Binary neutron stars have been observed as millisecond pulsars, gravitational-wave sources, and as the progenitors of short gamma-ray bursts and kilonovae. Massive stellar binaries that evolve into merging double neutron stars are believed to experience a common-envelope episode. During this episode, the envelope of a giant star engulfs the whole binary. The energy transferred from the orbit to the envelope by drag forces or from other energy sources can eject the envelope from the binary system, leading to a stripped short-period binary. In this paper, we use one-dimensional single stellar evolution to explore the final stages of the common-envelope phase in progenitors of neutron star binaries.
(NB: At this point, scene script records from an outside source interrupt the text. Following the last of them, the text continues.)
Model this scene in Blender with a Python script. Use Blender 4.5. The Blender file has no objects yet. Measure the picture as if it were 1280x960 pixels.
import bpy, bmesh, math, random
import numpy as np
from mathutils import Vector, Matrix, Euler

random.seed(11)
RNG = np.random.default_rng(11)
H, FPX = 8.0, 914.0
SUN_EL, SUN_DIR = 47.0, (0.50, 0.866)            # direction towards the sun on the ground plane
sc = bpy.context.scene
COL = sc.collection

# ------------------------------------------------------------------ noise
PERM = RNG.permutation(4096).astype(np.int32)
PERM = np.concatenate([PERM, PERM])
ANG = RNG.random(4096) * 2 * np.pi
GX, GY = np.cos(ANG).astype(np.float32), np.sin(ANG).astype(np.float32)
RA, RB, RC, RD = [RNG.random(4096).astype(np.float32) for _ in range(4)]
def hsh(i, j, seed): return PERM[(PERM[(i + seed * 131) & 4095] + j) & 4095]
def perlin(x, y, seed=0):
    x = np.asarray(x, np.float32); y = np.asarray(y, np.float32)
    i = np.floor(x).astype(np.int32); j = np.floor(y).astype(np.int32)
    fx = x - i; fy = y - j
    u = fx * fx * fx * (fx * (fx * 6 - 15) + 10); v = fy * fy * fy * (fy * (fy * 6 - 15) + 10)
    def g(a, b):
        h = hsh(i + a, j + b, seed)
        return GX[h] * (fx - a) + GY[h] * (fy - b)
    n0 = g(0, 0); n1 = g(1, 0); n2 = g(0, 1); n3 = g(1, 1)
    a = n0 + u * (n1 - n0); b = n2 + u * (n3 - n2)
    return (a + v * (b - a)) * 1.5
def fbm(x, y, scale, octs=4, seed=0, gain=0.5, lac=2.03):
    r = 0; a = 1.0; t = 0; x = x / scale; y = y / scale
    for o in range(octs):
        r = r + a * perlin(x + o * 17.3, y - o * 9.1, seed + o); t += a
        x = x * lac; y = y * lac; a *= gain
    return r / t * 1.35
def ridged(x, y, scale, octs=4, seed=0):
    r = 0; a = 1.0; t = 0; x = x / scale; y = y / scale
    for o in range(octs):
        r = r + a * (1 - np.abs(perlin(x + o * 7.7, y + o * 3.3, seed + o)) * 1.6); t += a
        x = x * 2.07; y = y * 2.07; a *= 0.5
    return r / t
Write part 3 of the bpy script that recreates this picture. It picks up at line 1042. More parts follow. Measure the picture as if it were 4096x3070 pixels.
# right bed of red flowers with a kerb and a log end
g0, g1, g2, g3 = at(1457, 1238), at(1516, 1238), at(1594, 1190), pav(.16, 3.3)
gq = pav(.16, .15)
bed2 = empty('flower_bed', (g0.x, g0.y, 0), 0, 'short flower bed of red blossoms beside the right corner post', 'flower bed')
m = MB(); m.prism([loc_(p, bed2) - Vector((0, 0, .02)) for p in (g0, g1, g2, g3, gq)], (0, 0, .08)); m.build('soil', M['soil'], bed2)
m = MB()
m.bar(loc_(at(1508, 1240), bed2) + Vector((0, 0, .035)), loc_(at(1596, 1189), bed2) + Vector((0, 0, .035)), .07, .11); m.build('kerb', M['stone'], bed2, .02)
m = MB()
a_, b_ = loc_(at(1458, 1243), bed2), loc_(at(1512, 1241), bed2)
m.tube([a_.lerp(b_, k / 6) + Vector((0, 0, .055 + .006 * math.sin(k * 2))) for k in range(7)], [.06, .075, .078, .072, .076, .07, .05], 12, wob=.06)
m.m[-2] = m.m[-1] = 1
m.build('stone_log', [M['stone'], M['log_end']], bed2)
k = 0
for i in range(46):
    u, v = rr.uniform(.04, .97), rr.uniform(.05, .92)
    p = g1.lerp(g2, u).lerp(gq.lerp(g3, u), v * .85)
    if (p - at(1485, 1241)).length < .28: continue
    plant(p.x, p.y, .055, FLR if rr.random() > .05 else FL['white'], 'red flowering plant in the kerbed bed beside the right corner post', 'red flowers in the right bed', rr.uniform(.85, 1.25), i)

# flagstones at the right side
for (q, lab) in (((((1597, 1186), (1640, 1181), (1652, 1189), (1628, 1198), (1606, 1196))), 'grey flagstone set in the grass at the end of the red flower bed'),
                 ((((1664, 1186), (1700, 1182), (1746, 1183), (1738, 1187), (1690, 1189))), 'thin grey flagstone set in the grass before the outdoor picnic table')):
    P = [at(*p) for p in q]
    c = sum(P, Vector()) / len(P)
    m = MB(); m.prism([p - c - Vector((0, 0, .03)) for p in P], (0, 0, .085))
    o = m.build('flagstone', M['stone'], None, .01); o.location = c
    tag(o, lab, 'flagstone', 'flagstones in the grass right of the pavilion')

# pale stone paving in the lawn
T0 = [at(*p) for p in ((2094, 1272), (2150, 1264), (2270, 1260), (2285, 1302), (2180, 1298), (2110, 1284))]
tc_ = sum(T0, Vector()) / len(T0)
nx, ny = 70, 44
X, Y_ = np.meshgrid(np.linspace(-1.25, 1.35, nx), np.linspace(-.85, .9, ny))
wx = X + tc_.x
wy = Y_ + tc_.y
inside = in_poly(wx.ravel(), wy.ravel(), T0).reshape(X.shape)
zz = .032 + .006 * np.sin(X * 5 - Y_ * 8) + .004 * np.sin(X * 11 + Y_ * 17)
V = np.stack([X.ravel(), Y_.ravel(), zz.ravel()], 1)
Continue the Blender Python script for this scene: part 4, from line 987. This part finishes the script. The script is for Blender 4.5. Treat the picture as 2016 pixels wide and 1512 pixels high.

We consider an instantaneously stripped donor star as a proxy for the common-envelope phase and study the stars subsequent radial evolution. We determine a range of stripping boundaries which allow the star to avoid significant rapid re-expansion and which thus represent plausible boundaries for the termination of the common-envelope episode. We find that these boundaries lie above the maximum compression point, a commonly used location of the core/envelope boundary. We conclude that stars may retain fractions of a solar mass of hydrogen-rich material even after the common-envelope episode. We show that, under the standard energy formalism, all of our models require additional energy sources in order to successfully eject the common envelope.